- **TASK TO CARRY OUT**: Copy out each line of the material below with no changes.
_ _ _
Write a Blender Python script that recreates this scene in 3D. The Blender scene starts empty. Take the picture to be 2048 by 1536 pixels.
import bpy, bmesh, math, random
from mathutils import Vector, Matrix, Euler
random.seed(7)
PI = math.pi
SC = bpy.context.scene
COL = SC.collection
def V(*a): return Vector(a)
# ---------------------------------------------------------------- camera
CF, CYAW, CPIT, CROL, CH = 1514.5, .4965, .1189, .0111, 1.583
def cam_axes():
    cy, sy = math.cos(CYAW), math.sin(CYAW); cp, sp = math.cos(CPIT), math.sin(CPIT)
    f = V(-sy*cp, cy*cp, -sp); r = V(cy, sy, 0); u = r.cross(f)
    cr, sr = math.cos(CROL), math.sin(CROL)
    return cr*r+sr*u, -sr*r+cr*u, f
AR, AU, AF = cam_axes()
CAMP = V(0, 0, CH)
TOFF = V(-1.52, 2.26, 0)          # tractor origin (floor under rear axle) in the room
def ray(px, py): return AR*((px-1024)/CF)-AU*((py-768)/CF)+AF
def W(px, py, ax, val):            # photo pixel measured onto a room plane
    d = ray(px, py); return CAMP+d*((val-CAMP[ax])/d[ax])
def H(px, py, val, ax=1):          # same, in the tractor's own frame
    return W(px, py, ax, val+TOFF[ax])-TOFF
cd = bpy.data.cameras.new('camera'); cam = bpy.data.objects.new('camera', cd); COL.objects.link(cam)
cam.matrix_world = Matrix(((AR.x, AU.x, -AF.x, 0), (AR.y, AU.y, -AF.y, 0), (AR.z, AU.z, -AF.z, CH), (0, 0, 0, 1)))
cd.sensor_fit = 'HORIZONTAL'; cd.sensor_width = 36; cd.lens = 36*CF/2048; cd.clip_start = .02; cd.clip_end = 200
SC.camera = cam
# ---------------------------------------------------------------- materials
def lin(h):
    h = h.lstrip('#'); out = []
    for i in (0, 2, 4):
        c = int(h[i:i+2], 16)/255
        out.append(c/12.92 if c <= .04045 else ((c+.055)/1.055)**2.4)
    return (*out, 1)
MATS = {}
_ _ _
- **WRITTEN RESPONSE**:
Write a Blender Python script that recreates this scene in 3D. The Blender scene starts empty. Take the picture to be 2048 by 1536 pixels.
import bpy, bmesh, math, random
from mathutils import Vector, Matrix, Euler
random.seed(7)
PI = math.pi
SC = bpy.context.scene
COL = SC.collection
def V(*a): return Vector(a)
# ---------------------------------------------------------------- camera
CF, CYAW, CPIT, CROL, CH = 1514.5, .4965, .1189, .0111, 1.583
def cam_axes():
    cy, sy = math.cos(CYAW), math.sin(CYAW); cp, sp = math.cos(CPIT), math.sin(CPIT)
    f = V(-sy*cp, cy*cp, -sp); r = V(cy, sy, 0); u = r.cross(f)
    cr, sr = math.cos(CROL), math.sin(CROL)
    return cr*r+sr*u, -sr*r+cr*u, f
AR, AU, AF = cam_axes()
CAMP = V(0, 0, CH)
TOFF = V(-1.52, 2.26, 0)          # tractor origin (floor under rear axle) in the room
def ray(px, py): return AR*((px-1024)/CF)-AU*((py-768)/CF)+AF
def W(px, py, ax, val):            # photo pixel measured onto a room plane
    d = ray(px, py); return CAMP+d*((val-CAMP[ax])/d[ax])
def H(px, py, val, ax=1):          # same, in the tractor's own frame
    return W(px, py, ax, val+TOFF[ax])-TOFF
cd = bpy.data.cameras.new('camera'); cam = bpy.data.objects.new('camera', cd); COL.objects.link(cam)
cam.matrix_world = Matrix(((AR.x, AU.x, -AF.x, 0), (AR.y, AU.y, -AF.y, 0), (AR.z, AU.z, -AF.z, CH), (0, 0, 0, 1)))
cd.sensor_fit = 'HORIZONTAL'; cd.sensor_width = 36; cd.lens = 36*CF/2048; cd.clip_start = .02; cd.clip_end = 200
SC.camera = cam
# ---------------------------------------------------------------- materials
def lin(h):
    h = h.lstrip('#'); out = []
    for i in (0, 2, 4):
        c = int(h[i:i+2], 16)/255
        out.append(c/12.92 if c <= .04045 else ((c+.055)/1.055)**2.4)
    return (*out, 1)
MATS = {}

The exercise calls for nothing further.